Et remettez-nous nos péchés, ces péchés que nous contractons de quatre manières, en ne donnant point à notre corps le châtiment qui lui est dû; à notre cœur, la garde qu'il réclame; aux hommes, l'humanité à laquelle ils ont droit, et à vous, Seigneur, la gloire qui vous appartient.

Comme nous remettons leurs dettes à nos débiteurs, à ceux qui ont péché contre nous, en nous causant quelque dommage, en empêchant nos progrès, en nous faisant quelque injustice, par parole ou par action, et en nous blessant dans notre corps.

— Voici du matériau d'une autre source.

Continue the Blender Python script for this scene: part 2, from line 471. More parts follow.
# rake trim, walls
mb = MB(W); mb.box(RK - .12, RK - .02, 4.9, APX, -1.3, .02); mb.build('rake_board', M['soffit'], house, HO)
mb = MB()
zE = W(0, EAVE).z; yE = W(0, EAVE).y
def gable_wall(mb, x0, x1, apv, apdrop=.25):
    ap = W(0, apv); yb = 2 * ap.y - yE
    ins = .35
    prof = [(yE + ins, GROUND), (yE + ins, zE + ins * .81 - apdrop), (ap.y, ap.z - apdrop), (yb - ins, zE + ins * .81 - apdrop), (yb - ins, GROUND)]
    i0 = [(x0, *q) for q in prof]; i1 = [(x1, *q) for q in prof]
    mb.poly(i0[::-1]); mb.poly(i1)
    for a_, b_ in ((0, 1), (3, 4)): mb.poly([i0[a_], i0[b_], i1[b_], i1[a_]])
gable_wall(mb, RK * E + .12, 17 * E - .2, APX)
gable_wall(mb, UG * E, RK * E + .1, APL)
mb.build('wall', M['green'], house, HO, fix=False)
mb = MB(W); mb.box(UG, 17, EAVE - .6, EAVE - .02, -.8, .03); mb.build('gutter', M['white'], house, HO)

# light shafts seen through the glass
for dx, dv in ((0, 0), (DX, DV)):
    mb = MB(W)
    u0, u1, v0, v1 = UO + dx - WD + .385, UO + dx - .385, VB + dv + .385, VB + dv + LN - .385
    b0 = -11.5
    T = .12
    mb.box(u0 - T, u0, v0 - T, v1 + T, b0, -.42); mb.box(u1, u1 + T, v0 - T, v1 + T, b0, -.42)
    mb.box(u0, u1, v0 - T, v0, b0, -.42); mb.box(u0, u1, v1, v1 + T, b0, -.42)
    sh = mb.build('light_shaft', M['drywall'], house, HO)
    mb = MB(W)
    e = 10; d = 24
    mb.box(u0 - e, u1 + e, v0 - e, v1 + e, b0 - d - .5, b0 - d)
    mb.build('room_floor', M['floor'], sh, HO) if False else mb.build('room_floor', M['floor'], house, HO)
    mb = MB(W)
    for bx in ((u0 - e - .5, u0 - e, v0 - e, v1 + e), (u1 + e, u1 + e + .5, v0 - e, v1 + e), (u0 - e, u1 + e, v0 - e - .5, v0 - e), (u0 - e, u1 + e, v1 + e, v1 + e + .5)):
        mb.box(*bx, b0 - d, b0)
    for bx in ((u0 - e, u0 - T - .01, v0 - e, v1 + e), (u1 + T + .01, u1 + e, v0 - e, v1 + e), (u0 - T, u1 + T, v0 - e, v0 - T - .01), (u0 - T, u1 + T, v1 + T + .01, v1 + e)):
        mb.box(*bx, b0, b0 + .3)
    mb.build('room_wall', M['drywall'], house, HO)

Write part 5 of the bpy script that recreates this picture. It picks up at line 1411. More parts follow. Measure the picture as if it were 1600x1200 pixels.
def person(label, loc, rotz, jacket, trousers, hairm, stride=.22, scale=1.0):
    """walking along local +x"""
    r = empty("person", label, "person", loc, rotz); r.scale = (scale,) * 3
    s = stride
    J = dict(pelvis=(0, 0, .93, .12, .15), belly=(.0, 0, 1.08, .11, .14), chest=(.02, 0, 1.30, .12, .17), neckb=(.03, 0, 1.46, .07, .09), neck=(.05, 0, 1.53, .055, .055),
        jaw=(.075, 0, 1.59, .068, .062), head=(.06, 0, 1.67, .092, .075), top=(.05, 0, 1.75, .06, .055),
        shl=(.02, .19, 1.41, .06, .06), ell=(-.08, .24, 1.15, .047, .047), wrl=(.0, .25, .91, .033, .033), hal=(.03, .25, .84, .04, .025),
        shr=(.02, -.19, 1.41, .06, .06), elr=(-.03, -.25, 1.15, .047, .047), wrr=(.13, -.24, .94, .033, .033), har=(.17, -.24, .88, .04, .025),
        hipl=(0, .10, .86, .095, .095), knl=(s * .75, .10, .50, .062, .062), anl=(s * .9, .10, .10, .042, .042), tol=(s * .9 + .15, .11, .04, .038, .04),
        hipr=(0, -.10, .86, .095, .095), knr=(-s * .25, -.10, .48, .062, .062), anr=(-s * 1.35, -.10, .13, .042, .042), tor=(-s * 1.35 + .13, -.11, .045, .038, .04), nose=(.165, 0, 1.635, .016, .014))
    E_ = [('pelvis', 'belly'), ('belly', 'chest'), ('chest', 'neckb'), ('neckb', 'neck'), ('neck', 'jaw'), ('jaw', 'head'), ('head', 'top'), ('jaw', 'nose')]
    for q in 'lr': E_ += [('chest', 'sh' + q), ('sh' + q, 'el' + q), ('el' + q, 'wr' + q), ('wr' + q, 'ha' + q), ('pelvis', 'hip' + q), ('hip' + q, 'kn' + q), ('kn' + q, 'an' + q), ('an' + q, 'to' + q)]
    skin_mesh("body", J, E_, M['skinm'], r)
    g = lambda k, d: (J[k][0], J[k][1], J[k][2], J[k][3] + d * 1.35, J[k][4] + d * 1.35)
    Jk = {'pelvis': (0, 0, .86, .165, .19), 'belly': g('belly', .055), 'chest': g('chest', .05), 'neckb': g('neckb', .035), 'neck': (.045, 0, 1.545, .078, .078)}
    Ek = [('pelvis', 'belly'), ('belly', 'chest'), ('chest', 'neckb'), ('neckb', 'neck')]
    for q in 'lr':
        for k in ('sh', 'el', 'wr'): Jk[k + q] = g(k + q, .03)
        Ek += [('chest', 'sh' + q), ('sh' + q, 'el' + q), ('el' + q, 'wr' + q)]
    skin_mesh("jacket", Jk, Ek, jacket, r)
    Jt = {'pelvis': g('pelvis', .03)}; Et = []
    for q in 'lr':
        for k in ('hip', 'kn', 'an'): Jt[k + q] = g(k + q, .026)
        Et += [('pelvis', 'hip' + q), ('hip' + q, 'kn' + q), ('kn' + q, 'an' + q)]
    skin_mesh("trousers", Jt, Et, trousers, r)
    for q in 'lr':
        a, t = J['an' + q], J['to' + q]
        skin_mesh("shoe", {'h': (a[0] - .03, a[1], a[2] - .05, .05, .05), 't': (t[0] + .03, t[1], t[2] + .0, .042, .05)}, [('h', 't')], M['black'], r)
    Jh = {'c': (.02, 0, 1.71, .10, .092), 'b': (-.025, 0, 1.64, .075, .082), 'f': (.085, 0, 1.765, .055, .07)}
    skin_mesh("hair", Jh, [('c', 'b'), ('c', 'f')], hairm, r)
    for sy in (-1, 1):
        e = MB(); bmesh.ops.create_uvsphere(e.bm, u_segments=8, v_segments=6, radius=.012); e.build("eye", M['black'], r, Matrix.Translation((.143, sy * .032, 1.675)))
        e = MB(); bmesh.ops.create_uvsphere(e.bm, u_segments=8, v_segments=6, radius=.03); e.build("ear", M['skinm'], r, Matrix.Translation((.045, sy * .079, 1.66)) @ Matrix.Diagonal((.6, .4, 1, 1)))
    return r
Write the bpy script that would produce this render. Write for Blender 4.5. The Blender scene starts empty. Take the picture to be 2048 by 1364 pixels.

Et ne nous induisez point en tentation, mais que votre vérité nous environne de son bouclier, afin que nous ne redoutions point les craintes nocturnes, la flèche qui vole, la chose qui passe, etc., je veux dire l'impatience et la pusillanimité dans l'adversité, l'impudente insolence dans la prospérité, car celles-là se rapportent à la nuit, et voici celles qui se rapportent au jour : l'hypocrisie, l'injuste semblant, l'impudence intempérante, effrénée dans les péchés publics et notoires. Les deux premiers péchés se rapportent à la double armée que produit le monde, les autres à Got et Magot, le couvert et le découvert, dont il est parlé dans les prophètes.

Mais délivres-nous du mal, c'est-à-dire de l'obligation du péché, de la vengeance temporelle, de la sentence de damnation au jugement dernier, et du désespoir du remède dans l'enfer (a).

On a encore du même Geoffroy, une lettre adressée à Aubin, évêque d'Albano et légat da pape. On la trouve dans Baronius, à l'année 1086; elle traite d'une question fort agitée en France à cette époque: de la substance de l'eau mêlée au vin dans le calice; se trouve-t-elle changée, comme le vin, au sang du Seigneur? Geoffroy, dans cette controverse, tient pour l'affirmative.